Can you write out all of the material below, word for word?

**INFORMATION SHOWN**
--- Begin ---
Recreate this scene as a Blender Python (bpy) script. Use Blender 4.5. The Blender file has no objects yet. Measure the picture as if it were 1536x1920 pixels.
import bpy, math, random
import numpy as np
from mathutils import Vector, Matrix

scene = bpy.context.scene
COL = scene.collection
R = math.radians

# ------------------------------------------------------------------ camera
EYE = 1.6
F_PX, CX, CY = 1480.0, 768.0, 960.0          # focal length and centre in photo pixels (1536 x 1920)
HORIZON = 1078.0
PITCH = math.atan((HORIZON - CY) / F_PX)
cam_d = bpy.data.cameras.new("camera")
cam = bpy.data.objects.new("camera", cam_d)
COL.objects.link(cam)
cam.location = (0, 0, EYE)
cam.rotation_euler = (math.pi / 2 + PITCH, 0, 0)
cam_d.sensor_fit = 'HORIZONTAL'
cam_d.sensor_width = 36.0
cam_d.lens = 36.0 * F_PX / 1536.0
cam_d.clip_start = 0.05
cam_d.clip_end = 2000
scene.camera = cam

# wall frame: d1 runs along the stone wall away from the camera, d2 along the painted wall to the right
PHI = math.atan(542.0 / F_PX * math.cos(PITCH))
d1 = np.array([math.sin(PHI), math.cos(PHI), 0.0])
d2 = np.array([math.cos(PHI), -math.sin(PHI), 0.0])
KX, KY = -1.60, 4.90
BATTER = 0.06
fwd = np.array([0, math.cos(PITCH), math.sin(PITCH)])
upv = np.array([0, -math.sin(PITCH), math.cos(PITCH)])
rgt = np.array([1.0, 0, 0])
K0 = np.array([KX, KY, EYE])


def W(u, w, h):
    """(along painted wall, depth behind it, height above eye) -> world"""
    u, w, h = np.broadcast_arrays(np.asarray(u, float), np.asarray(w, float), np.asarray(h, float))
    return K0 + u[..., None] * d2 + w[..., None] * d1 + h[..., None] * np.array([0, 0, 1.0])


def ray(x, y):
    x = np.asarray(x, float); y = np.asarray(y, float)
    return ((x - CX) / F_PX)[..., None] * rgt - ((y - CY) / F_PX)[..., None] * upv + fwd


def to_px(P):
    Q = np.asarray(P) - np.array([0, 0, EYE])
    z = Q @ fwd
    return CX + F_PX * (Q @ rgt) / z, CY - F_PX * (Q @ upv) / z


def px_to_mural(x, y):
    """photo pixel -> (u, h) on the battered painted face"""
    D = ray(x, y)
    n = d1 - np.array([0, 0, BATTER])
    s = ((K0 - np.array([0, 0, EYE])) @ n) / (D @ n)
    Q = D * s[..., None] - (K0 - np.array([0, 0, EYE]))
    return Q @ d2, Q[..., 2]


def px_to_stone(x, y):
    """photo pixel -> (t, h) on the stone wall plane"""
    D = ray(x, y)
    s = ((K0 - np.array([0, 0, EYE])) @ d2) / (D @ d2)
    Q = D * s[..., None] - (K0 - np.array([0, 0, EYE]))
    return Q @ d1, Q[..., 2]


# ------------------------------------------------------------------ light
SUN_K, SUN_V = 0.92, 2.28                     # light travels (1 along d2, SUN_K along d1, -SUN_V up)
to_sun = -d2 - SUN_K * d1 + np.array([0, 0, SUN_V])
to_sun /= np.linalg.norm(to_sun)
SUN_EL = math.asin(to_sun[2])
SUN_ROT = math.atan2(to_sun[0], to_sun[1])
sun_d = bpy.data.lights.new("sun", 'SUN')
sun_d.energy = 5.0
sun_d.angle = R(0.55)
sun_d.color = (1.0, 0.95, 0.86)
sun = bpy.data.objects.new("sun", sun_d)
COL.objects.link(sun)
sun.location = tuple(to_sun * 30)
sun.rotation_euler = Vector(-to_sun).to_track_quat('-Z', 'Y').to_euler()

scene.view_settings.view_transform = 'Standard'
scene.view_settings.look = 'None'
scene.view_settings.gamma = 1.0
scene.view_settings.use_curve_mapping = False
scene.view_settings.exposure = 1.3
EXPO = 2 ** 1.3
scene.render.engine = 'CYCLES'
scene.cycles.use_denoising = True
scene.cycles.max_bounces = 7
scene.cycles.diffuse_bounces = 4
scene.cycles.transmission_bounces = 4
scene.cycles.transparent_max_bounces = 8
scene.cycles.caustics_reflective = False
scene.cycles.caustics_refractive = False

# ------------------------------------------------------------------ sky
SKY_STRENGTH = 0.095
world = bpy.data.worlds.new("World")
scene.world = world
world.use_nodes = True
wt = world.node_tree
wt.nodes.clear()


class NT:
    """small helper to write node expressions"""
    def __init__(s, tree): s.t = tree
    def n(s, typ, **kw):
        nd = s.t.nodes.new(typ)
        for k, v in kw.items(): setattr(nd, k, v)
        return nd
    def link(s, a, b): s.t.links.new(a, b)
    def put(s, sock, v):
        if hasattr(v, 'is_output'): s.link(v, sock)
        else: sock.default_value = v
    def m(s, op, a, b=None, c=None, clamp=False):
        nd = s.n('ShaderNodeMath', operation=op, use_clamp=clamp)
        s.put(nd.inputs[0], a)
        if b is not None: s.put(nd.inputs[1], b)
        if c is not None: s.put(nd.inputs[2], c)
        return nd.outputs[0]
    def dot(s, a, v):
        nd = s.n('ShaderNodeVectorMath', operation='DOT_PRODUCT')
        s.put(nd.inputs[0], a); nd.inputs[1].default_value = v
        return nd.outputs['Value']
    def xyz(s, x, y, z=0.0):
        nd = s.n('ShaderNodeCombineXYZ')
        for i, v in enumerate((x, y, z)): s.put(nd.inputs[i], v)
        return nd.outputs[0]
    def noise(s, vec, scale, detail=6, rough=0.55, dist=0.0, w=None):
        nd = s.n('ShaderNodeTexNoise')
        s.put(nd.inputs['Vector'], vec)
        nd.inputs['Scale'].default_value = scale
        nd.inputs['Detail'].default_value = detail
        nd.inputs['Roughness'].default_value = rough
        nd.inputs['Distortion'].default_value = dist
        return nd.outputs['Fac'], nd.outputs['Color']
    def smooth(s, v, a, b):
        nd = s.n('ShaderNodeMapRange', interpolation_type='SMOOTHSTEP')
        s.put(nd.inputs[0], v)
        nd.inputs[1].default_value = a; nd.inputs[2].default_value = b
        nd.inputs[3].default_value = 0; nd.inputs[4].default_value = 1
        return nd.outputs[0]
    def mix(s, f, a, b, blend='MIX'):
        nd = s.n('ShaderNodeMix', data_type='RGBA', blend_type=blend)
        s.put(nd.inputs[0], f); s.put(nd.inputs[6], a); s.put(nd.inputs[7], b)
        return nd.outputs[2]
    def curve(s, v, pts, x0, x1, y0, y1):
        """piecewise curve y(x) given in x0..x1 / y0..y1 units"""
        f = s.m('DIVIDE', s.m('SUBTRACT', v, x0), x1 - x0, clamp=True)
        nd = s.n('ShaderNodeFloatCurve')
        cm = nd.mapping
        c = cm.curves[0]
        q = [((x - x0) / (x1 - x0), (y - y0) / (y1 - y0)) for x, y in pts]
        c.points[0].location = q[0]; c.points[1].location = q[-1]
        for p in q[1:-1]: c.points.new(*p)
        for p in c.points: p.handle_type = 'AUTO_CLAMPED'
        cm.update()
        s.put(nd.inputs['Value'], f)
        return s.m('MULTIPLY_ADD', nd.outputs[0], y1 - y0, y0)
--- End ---
**IN RESPONSE**
Recreate this scene as a Blender Python (bpy) script. Use Blender 4.5. The Blender file has no objects yet. Measure the picture as if it were 1536x1920 pixels.
import bpy, math, random
import numpy as np
from mathutils import Vector, Matrix

scene = bpy.context.scene
COL = scene.collection
R = math.radians

# ------------------------------------------------------------------ camera
EYE = 1.6
F_PX, CX, CY = 1480.0, 768.0, 960.0          # focal length and centre in photo pixels (1536 x 1920)
HORIZON = 1078.0
PITCH = math.atan((HORIZON - CY) / F_PX)
cam_d = bpy.data.cameras.new("camera")
cam = bpy.data.objects.new("camera", cam_d)
COL.objects.link(cam)
cam.location = (0, 0, EYE)
cam.rotation_euler = (math.pi / 2 + PITCH, 0, 0)
cam_d.sensor_fit = 'HORIZONTAL'
cam_d.sensor_width = 36.0
cam_d.lens = 36.0 * F_PX / 1536.0
cam_d.clip_start = 0.05
cam_d.clip_end = 2000
scene.camera = cam

# wall frame: d1 runs along the stone wall away from the camera, d2 along the painted wall to the right
PHI = math.atan(542.0 / F_PX * math.cos(PITCH))
d1 = np.array([math.sin(PHI), math.cos(PHI), 0.0])
d2 = np.array([math.cos(PHI), -math.sin(PHI), 0.0])
KX, KY = -1.60, 4.90
BATTER = 0.06
fwd = np.array([0, math.cos(PITCH), math.sin(PITCH)])
upv = np.array([0, -math.sin(PITCH), math.cos(PITCH)])
rgt = np.array([1.0, 0, 0])
K0 = np.array([KX, KY, EYE])


def W(u, w, h):
    """(along painted wall, depth behind it, height above eye) -> world"""
    u, w, h = np.broadcast_arrays(np.asarray(u, float), np.asarray(w, float), np.asarray(h, float))
    return K0 + u[..., None] * d2 + w[..., None] * d1 + h[..., None] * np.array([0, 0, 1.0])


def ray(x, y):
    x = np.asarray(x, float); y = np.asarray(y, float)
    return ((x - CX) / F_PX)[..., None] * rgt - ((y - CY) / F_PX)[..., None] * upv + fwd


def to_px(P):
    Q = np.asarray(P) - np.array([0, 0, EYE])
    z = Q @ fwd
    return CX + F_PX * (Q @ rgt) / z, CY - F_PX * (Q @ upv) / z


def px_to_mural(x, y):
    """photo pixel -> (u, h) on the battered painted face"""
    D = ray(x, y)
    n = d1 - np.array([0, 0, BATTER])
    s = ((K0 - np.array([0, 0, EYE])) @ n) / (D @ n)
    Q = D * s[..., None] - (K0 - np.array([0, 0, EYE]))
    return Q @ d2, Q[..., 2]


def px_to_stone(x, y):
    """photo pixel -> (t, h) on the stone wall plane"""
    D = ray(x, y)
    s = ((K0 - np.array([0, 0, EYE])) @ d2) / (D @ d2)
    Q = D * s[..., None] - (K0 - np.array([0, 0, EYE]))
    return Q @ d1, Q[..., 2]


# ------------------------------------------------------------------ light
SUN_K, SUN_V = 0.92, 2.28                     # light travels (1 along d2, SUN_K along d1, -SUN_V up)
to_sun = -d2 - SUN_K * d1 + np.array([0, 0, SUN_V])
to_sun /= np.linalg.norm(to_sun)
SUN_EL = math.asin(to_sun[2])
SUN_ROT = math.atan2(to_sun[0], to_sun[1])
sun_d = bpy.data.lights.new("sun", 'SUN')
sun_d.energy = 5.0
sun_d.angle = R(0.55)
sun_d.color = (1.0, 0.95, 0.86)
sun = bpy.data.objects.new("sun", sun_d)
COL.objects.link(sun)
sun.location = tuple(to_sun * 30)
sun.rotation_euler = Vector(-to_sun).to_track_quat('-Z', 'Y').to_euler()

scene.view_settings.view_transform = 'Standard'
scene.view_settings.look = 'None'
scene.view_settings.gamma = 1.0
scene.view_settings.use_curve_mapping = False
scene.view_settings.exposure = 1.3
EXPO = 2 ** 1.3
scene.render.engine = 'CYCLES'
scene.cycles.use_denoising = True
scene.cycles.max_bounces = 7
scene.cycles.diffuse_bounces = 4
scene.cycles.transmission_bounces = 4
scene.cycles.transparent_max_bounces = 8
scene.cycles.caustics_reflective = False
scene.cycles.caustics_refractive = False

# ------------------------------------------------------------------ sky
SKY_STRENGTH = 0.095
world = bpy.data.worlds.new("World")
scene.world = world
world.use_nodes = True
wt = world.node_tree
wt.nodes.clear()


class NT:
    """small helper to write node expressions"""
    def __init__(s, tree): s.t = tree
    def n(s, typ, **kw):
        nd = s.t.nodes.new(typ)
        for k, v in kw.items(): setattr(nd, k, v)
        return nd
    def link(s, a, b): s.t.links.new(a, b)
    def put(s, sock, v):
        if hasattr(v, 'is_output'): s.link(v, sock)
        else: sock.default_value = v
    def m(s, op, a, b=None, c=None, clamp=False):
        nd = s.n('ShaderNodeMath', operation=op, use_clamp=clamp)
        s.put(nd.inputs[0], a)
        if b is not None: s.put(nd.inputs[1], b)
        if c is not None: s.put(nd.inputs[2], c)
        return nd.outputs[0]
    def dot(s, a, v):
        nd = s.n('ShaderNodeVectorMath', operation='DOT_PRODUCT')
        s.put(nd.inputs[0], a); nd.inputs[1].default_value = v
        return nd.outputs['Value']
    def xyz(s, x, y, z=0.0):
        nd = s.n('ShaderNodeCombineXYZ')
        for i, v in enumerate((x, y, z)): s.put(nd.inputs[i], v)
        return nd.outputs[0]
    def noise(s, vec, scale, detail=6, rough=0.55, dist=0.0, w=None):
        nd = s.n('ShaderNodeTexNoise')
        s.put(nd.inputs['Vector'], vec)
        nd.inputs['Scale'].default_value = scale
        nd.inputs['Detail'].default_value = detail
        nd.inputs['Roughness'].default_value = rough
        nd.inputs['Distortion'].default_value = dist
        return nd.outputs['Fac'], nd.outputs['Color']
    def smooth(s, v, a, b):
        nd = s.n('ShaderNodeMapRange', interpolation_type='SMOOTHSTEP')
        s.put(nd.inputs[0], v)
        nd.inputs[1].default_value = a; nd.inputs[2].default_value = b
        nd.inputs[3].default_value = 0; nd.inputs[4].default_value = 1
        return nd.outputs[0]
    def mix(s, f, a, b, blend='MIX'):
        nd = s.n('ShaderNodeMix', data_type='RGBA', blend_type=blend)
        s.put(nd.inputs[0], f); s.put(nd.inputs[6], a); s.put(nd.inputs[7], b)
        return nd.outputs[2]
    def curve(s, v, pts, x0, x1, y0, y1):
        """piecewise curve y(x) given in x0..x1 / y0..y1 units"""
        f = s.m('DIVIDE', s.m('SUBTRACT', v, x0), x1 - x0, clamp=True)
        nd = s.n('ShaderNodeFloatCurve')
        cm = nd.mapping
        c = cm.curves[0]
        q = [((x - x0) / (x1 - x0), (y - y0) / (y1 - y0)) for x, y in pts]
        c.points[0].location = q[0]; c.points[1].location = q[-1]
        for p in q[1:-1]: c.points.new(*p)
        for p in c.points: p.handle_type = 'AUTO_CLAMPED'
        cm.update()
        s.put(nd.inputs['Value'], f)
        return s.m('MULTIPLY_ADD', nd.outputs[0], y1 - y0, y0)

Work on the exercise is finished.